Each application sought injunctive relief on the basis that the debts were disputed on substantial grounds or subject to cross-claims.

Snowden J said Ms Harper lacked standing to bring the case as: “It is obvious that a civil restraint order against a company should not be capable of being evaded, or its efficacy diminished, by the simple expedient of a director or shareholder making the application instead of the company.

“Whatever Ms Harper's alleged motivation, in my judgment her application was a clear abuse of process.”

The judge said he had also been asked to look behind the liability orders secured by the two councils “on the ground that they amount to a miscarriage of justice or for some other compelling reason”.
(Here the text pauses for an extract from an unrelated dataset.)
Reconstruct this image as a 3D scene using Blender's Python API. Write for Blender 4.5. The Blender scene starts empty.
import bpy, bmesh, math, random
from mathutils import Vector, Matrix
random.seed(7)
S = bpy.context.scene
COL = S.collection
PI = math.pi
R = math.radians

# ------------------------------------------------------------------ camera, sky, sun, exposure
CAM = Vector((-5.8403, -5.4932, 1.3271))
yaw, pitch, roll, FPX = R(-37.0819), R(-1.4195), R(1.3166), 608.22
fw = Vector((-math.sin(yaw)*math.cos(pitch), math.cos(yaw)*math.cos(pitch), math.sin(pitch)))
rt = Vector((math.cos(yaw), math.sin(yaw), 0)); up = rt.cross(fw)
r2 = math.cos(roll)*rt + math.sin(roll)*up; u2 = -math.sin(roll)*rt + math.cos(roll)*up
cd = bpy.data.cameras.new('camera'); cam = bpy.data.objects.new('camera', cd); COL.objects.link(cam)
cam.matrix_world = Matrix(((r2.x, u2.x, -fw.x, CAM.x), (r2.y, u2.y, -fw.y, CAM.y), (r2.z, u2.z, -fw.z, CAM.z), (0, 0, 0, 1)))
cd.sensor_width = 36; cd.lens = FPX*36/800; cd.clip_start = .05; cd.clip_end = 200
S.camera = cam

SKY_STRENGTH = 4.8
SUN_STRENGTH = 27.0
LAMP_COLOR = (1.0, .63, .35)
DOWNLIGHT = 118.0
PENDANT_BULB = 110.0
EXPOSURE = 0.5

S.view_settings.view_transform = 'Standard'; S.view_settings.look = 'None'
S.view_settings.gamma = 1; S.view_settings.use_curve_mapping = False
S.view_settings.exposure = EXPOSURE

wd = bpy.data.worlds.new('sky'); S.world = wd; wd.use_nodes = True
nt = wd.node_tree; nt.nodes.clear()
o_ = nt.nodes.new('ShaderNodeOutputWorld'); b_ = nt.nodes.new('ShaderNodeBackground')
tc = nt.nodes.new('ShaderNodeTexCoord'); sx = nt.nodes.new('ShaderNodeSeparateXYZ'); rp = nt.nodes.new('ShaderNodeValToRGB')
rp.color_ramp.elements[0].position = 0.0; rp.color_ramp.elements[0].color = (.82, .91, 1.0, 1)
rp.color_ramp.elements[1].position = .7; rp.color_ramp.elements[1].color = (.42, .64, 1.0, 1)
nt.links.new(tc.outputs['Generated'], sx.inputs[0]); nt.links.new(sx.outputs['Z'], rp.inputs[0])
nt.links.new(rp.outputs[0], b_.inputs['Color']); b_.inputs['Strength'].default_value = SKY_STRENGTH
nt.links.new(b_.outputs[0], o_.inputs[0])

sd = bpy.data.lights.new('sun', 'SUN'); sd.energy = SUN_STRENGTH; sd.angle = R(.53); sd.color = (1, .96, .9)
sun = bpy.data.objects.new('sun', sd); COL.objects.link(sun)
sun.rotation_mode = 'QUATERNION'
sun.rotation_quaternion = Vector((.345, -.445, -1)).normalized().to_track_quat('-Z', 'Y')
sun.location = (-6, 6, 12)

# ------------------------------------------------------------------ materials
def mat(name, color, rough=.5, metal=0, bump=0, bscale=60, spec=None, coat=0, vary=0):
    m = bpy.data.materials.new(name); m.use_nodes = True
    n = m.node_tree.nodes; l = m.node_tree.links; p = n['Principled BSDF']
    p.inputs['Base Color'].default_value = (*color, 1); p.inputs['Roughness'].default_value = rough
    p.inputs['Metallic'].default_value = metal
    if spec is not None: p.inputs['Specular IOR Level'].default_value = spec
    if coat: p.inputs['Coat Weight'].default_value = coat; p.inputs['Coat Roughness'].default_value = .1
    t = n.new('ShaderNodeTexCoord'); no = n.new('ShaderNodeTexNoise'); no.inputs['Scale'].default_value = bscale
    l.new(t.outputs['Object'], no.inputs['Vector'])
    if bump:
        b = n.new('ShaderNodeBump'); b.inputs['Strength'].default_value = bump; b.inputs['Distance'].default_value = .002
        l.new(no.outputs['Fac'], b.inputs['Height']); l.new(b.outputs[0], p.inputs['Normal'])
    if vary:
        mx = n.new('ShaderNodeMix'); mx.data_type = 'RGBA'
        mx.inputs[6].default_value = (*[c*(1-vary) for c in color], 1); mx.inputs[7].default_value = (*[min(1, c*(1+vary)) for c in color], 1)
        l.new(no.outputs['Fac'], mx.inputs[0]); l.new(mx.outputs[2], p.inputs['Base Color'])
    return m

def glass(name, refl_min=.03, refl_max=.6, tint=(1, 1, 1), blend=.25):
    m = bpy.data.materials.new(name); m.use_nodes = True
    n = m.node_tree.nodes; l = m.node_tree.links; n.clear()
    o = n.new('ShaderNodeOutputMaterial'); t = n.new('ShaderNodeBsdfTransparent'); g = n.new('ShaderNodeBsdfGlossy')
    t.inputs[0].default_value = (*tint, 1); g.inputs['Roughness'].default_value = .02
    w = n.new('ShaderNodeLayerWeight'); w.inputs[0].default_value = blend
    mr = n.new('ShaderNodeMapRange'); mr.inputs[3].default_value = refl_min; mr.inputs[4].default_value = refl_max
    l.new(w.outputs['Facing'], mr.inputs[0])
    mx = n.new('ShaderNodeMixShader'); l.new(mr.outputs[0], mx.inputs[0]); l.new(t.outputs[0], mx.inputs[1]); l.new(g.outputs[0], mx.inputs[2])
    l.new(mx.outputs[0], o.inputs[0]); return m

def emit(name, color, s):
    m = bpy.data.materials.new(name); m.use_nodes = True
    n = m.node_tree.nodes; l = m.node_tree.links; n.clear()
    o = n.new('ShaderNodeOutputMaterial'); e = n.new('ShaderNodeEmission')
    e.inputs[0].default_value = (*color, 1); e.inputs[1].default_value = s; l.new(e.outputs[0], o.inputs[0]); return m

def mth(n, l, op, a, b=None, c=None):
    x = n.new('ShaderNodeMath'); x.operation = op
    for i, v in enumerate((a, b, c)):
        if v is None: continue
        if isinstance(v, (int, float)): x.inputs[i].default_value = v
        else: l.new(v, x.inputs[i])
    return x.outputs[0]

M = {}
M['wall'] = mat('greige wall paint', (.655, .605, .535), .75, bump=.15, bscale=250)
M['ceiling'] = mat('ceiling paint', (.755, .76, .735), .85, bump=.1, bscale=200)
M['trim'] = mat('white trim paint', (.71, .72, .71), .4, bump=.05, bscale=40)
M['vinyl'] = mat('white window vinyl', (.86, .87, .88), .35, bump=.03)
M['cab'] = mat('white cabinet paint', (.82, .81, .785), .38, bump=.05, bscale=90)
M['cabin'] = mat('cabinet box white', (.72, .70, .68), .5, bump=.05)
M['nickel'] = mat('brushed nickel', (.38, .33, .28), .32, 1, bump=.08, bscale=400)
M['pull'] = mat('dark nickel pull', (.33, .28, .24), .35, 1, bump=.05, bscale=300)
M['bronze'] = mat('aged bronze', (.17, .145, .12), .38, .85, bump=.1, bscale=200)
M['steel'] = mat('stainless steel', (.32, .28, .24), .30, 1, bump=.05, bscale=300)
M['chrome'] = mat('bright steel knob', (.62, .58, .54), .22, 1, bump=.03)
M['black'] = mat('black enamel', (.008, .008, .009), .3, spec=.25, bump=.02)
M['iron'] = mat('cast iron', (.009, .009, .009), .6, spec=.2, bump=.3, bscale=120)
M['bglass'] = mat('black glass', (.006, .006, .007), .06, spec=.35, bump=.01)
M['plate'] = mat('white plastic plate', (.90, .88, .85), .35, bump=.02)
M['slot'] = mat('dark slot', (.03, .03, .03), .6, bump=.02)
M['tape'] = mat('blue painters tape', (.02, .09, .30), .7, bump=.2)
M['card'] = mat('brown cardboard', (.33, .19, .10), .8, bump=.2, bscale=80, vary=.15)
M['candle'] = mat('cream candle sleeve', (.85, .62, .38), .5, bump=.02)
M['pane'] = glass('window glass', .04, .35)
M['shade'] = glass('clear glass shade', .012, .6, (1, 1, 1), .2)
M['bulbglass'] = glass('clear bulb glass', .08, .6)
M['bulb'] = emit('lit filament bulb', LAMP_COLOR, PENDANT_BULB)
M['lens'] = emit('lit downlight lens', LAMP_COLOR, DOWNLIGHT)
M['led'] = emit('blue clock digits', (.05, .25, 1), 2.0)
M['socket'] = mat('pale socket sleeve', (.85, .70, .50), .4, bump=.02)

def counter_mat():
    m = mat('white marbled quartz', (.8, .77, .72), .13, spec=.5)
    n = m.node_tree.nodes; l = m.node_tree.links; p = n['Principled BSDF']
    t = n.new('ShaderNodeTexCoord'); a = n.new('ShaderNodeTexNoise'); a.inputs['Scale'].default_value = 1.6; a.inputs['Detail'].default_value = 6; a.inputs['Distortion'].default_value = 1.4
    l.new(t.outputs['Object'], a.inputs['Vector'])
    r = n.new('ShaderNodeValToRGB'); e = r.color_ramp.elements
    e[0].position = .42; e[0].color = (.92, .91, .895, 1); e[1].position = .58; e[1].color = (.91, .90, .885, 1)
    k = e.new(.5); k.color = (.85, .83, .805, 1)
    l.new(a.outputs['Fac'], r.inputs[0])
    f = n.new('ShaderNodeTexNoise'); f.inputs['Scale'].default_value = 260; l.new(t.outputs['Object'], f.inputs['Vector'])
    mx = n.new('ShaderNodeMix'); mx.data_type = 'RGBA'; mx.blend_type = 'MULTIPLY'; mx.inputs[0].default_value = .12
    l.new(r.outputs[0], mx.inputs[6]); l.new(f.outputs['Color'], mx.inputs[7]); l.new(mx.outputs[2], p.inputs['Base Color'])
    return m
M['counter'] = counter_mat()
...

He found there was “not the slightest basis for such a conclusion” and that therefore “there is no genuine or substantial dispute about any of the debts relied on in the petition”.

In an unusual postscript to the judgment, Snowden J said he had been sent two further statements by Harrison Carter shortly before he was due to hand down his revised judgment.

These argued that he should not deliver this judgment, and sought to reopen and reargue many of the points raised and to stay his order pending an application to appeal to the Court of Appeal or Supreme Court.

These documents included “the bizarre suggestion that I should ‘use this opportunity to help steer Parliament to what would be fair in the mind of public opinion’,” he said.

Snowden J said: “None of the material sent has any merit whatever. It does not cause me to change my mind in the slightest and I refuse to grant a stay of my order. I also strongly deprecate the conduct of Harrison Carter in sending these materials.

“Regrettably, this conduct is of a piece with its general modus operandi of bombarding the court with argumentative correspondence purporting to make applications without any legal or procedural merit.”